Making restaurant Web sites easier to stomach
Monday, August 15th, 2011As we Portlanders like to say, our town has more restaurants per capita than any city in the country except San Francisco. There is a corresponding density of that most enigmatic of Internet properties – the Really Bad Restaurant Web Site.
This was made painfully clear as I researched local eateries while preparing to entertain a guest from out of town. More often than not, I found myself served the standard fare – Flash intros (with the obligatory “skip intro” link and which don’t play on iPads or iPhones), graphics the size of an asteroid and which take more than 8 seconds to load, and menus buried so deeply I felt I had discovered buried treasure when they were finally found.
Why are restaurant Web sites so astonishingly awful?
After all, it’s 2011, not 1999. The rest of the Web has abandoned splash pages with videos that auto-play and menus encased on 40MB PDF files that must be downloaded to be read. Why do restaurants – even upscale eateries that should have the means to afford quality interaction design – seemingly exist on a Web That Time Forgot?
In a recent article on Slate, Farhad Manjoo attempts to answer the question. His conclusion: most sites are run by chefs in their 50′s who don’t spend much time in front of a computer. They are often abetted in their ignorance by Web designers who are only too glad to feed their desires for sound beds and Flash-y-ness.
But other industries have site owners that don’t get much screentime and yet long ago abandoned the worst design practices. There’s one other essential reason why restaurant sites haven’t evolved.
It has to do with usability.
Restaurants conduct no actual business on their Web sites. You can buy shirts, pants or even cars online, but to get Grilled Duck Steak with Gnocchi you still have to head over to someone’s dining room.

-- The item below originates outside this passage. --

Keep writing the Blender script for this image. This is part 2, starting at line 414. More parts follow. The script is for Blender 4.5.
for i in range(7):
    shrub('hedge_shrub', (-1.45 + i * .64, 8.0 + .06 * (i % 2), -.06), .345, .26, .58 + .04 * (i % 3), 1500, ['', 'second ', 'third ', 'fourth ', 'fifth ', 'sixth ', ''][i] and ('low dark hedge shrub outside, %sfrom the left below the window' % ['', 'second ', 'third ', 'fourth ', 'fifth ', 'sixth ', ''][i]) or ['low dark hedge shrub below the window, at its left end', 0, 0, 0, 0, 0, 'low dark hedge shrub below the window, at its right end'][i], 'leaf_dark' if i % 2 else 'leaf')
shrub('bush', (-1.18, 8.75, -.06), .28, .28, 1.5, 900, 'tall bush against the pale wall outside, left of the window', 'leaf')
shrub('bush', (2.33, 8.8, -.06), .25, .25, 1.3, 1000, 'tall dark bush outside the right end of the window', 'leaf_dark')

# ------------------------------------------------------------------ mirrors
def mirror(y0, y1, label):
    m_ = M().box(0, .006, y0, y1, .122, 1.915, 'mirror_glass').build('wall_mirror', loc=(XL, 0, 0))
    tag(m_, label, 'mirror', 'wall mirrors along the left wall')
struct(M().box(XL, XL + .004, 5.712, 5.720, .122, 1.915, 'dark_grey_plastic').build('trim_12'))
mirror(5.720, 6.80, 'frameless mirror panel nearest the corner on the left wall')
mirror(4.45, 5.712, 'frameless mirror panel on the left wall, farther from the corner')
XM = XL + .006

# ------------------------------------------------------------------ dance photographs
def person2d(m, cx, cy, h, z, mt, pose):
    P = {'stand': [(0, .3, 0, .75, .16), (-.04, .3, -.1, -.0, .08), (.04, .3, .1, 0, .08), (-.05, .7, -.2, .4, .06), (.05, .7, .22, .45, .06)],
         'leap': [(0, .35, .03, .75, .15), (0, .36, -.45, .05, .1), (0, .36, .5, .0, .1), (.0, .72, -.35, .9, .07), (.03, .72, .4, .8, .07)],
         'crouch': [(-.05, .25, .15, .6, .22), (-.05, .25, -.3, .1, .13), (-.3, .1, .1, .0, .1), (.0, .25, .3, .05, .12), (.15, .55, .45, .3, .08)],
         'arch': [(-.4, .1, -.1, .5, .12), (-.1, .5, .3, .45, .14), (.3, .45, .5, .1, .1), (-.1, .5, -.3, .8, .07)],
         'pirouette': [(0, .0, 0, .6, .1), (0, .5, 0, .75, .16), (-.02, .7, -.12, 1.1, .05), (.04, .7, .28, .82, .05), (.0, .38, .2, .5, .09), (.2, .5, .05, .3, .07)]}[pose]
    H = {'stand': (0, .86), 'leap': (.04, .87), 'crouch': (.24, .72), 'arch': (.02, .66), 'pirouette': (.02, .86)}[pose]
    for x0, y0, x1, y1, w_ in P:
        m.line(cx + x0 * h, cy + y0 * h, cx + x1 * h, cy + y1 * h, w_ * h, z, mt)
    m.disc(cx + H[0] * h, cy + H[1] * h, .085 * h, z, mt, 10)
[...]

Because restaurant Web sites don’t (directly) ring the cash registers, most haven’t awakened to the need to make their sites easy to use. That’s a big mistake, because about a third of reservations are made during times when a restaurant is closed. Mobile traffic is growing, so making sure your site downloads information to those devices easily is critical to capturing an ever-growing percentage of site traffic.
To have a successful Web site, restaurant owners should do the following:
Make menus easy to access – Have a page in your navigation labeled “menu”, and make it a Web page, not a PDF or a graphic. Feature specials on the home page. Show prices.
Design for mobile – A simple, easy to download user interface for mobile will help capture people who are looking for a meal on the spur of the moment.
Make contact information easy to find – have your Web designer create a Google map showing the restaurant location, and feature your phone number and address prominently
Make use of social media – you *are* using Facebook and Twitter to promote your restaurant, aren’t you?
Eliminate the Flash – Flash can’t be read by the diner who’s kicking back with her iPad. Flash content can’t be accessed by search engines. Get rid of the splash pages; remember that there’s a reason why every one of them has a “skip intro” link. Save the pizzazz for the dining room.